**SET PROBLEM**
Look through the data below and output, unchanged, every line from the one holding "Model this scene" through the one holding "COL = SC.collection", inclusive. Skip the pictures.

**INFORMATION GIVEN**
>> start

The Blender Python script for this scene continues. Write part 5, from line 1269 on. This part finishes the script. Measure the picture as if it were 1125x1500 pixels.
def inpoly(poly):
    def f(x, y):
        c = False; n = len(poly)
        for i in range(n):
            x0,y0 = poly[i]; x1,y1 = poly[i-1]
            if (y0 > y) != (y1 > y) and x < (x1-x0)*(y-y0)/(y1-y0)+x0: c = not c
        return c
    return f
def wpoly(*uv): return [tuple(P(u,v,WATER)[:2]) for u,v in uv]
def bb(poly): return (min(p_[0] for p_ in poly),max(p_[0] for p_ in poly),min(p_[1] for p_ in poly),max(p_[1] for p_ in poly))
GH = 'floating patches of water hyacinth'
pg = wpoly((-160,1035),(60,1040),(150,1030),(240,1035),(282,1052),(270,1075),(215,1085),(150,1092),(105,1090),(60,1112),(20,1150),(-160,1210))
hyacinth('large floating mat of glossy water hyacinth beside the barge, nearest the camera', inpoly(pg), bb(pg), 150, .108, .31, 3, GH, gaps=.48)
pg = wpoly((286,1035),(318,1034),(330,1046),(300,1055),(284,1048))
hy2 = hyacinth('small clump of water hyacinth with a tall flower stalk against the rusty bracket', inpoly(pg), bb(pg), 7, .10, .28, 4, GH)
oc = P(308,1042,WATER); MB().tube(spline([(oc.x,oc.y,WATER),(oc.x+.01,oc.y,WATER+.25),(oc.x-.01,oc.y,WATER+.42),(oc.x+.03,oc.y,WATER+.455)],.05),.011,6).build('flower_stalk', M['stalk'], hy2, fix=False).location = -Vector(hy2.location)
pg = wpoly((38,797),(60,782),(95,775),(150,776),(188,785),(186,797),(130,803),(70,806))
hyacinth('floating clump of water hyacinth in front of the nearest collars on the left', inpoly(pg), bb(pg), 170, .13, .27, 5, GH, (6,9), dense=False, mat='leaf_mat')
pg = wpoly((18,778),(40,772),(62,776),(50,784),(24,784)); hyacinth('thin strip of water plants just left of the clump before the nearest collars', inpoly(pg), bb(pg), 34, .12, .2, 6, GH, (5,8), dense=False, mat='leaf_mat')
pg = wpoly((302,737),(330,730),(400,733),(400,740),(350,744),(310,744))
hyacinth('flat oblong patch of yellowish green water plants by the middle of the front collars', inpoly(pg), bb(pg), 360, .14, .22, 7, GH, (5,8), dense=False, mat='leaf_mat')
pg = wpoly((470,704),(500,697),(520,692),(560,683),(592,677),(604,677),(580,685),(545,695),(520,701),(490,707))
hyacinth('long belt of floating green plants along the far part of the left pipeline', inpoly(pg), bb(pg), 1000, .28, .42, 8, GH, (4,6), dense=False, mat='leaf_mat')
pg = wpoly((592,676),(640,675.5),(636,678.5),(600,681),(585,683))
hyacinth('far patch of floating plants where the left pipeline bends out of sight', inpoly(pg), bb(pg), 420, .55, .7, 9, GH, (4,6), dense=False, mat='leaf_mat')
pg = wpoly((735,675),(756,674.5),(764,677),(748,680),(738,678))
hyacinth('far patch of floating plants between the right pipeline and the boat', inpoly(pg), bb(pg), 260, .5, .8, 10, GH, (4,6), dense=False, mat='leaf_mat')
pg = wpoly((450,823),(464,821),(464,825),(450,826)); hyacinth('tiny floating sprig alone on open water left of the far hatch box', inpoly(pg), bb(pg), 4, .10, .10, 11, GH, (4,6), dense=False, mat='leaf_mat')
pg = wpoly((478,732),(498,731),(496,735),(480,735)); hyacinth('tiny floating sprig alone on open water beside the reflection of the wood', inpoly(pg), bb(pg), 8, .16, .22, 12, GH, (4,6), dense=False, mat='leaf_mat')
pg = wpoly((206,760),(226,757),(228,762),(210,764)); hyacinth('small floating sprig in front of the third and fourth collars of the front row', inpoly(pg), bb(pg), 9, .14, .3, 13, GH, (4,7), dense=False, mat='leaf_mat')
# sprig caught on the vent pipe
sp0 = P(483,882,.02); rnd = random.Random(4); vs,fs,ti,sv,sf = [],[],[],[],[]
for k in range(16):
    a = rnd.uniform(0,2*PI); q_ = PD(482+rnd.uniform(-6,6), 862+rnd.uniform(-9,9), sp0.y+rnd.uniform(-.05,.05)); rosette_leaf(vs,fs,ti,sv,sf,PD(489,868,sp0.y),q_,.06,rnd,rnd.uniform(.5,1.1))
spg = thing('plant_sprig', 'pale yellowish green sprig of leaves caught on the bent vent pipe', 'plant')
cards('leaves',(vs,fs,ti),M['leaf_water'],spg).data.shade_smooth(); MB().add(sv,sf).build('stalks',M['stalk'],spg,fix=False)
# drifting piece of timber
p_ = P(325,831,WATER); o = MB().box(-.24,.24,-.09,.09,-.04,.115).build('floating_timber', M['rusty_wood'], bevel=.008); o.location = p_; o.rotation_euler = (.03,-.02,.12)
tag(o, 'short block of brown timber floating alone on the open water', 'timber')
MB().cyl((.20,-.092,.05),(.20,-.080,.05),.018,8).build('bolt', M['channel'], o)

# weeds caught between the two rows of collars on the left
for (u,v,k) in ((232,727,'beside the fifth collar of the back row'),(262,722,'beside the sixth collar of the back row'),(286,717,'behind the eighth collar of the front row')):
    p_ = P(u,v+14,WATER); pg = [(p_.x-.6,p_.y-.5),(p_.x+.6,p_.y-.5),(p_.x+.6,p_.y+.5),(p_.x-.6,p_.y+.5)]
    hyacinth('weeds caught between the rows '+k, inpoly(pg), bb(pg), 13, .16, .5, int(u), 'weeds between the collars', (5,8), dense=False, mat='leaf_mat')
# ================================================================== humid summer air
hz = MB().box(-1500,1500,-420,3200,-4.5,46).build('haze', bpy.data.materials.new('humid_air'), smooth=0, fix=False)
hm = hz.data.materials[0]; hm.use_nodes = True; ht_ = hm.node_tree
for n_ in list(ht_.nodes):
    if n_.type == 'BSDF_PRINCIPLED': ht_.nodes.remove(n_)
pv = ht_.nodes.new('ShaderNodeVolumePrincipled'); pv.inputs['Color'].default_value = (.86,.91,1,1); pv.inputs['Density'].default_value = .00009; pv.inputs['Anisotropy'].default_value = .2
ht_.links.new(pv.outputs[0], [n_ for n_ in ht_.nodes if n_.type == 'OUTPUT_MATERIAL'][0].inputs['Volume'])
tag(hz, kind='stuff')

>> end
>> start

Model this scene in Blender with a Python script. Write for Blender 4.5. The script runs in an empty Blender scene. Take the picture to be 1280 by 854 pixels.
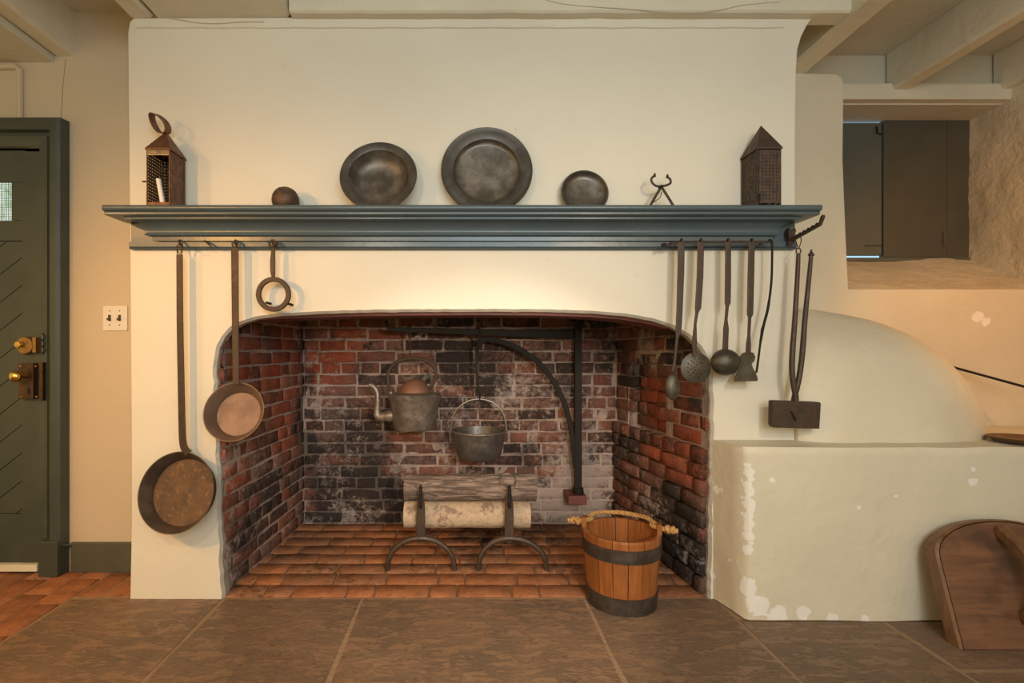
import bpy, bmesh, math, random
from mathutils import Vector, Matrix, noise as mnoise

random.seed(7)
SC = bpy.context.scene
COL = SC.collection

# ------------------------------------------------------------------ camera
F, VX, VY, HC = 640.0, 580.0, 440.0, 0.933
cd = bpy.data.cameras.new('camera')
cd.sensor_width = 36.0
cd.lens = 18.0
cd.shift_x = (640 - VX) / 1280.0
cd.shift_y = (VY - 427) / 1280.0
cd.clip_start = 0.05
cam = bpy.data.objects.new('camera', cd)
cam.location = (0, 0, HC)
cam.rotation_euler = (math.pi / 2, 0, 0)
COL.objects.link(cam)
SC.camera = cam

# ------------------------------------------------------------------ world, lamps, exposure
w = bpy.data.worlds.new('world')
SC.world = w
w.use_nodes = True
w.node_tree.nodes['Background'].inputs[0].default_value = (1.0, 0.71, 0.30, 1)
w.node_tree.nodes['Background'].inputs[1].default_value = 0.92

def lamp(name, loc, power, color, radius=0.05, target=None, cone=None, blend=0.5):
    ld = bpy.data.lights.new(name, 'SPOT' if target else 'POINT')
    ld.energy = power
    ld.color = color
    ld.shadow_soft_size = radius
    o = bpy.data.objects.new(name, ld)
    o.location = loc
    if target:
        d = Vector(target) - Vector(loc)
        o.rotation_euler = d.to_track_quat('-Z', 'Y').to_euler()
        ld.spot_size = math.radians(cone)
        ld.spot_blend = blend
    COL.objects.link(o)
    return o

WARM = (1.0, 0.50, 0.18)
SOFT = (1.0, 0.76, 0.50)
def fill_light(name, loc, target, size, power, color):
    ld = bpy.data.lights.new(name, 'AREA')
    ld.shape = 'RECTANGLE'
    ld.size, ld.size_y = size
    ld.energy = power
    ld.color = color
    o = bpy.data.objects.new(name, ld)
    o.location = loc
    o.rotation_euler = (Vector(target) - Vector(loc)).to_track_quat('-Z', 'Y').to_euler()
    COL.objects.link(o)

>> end

**REPLY TO THE TASK**
Model this scene in Blender with a Python script. Write for Blender 4.5. The script runs in an empty Blender scene. Take the picture to be 1280 by 854 pixels.
import bpy, bmesh, math, random
from mathutils import Vector, Matrix, noise as mnoise

random.seed(7)
SC = bpy.context.scene
COL = SC.collection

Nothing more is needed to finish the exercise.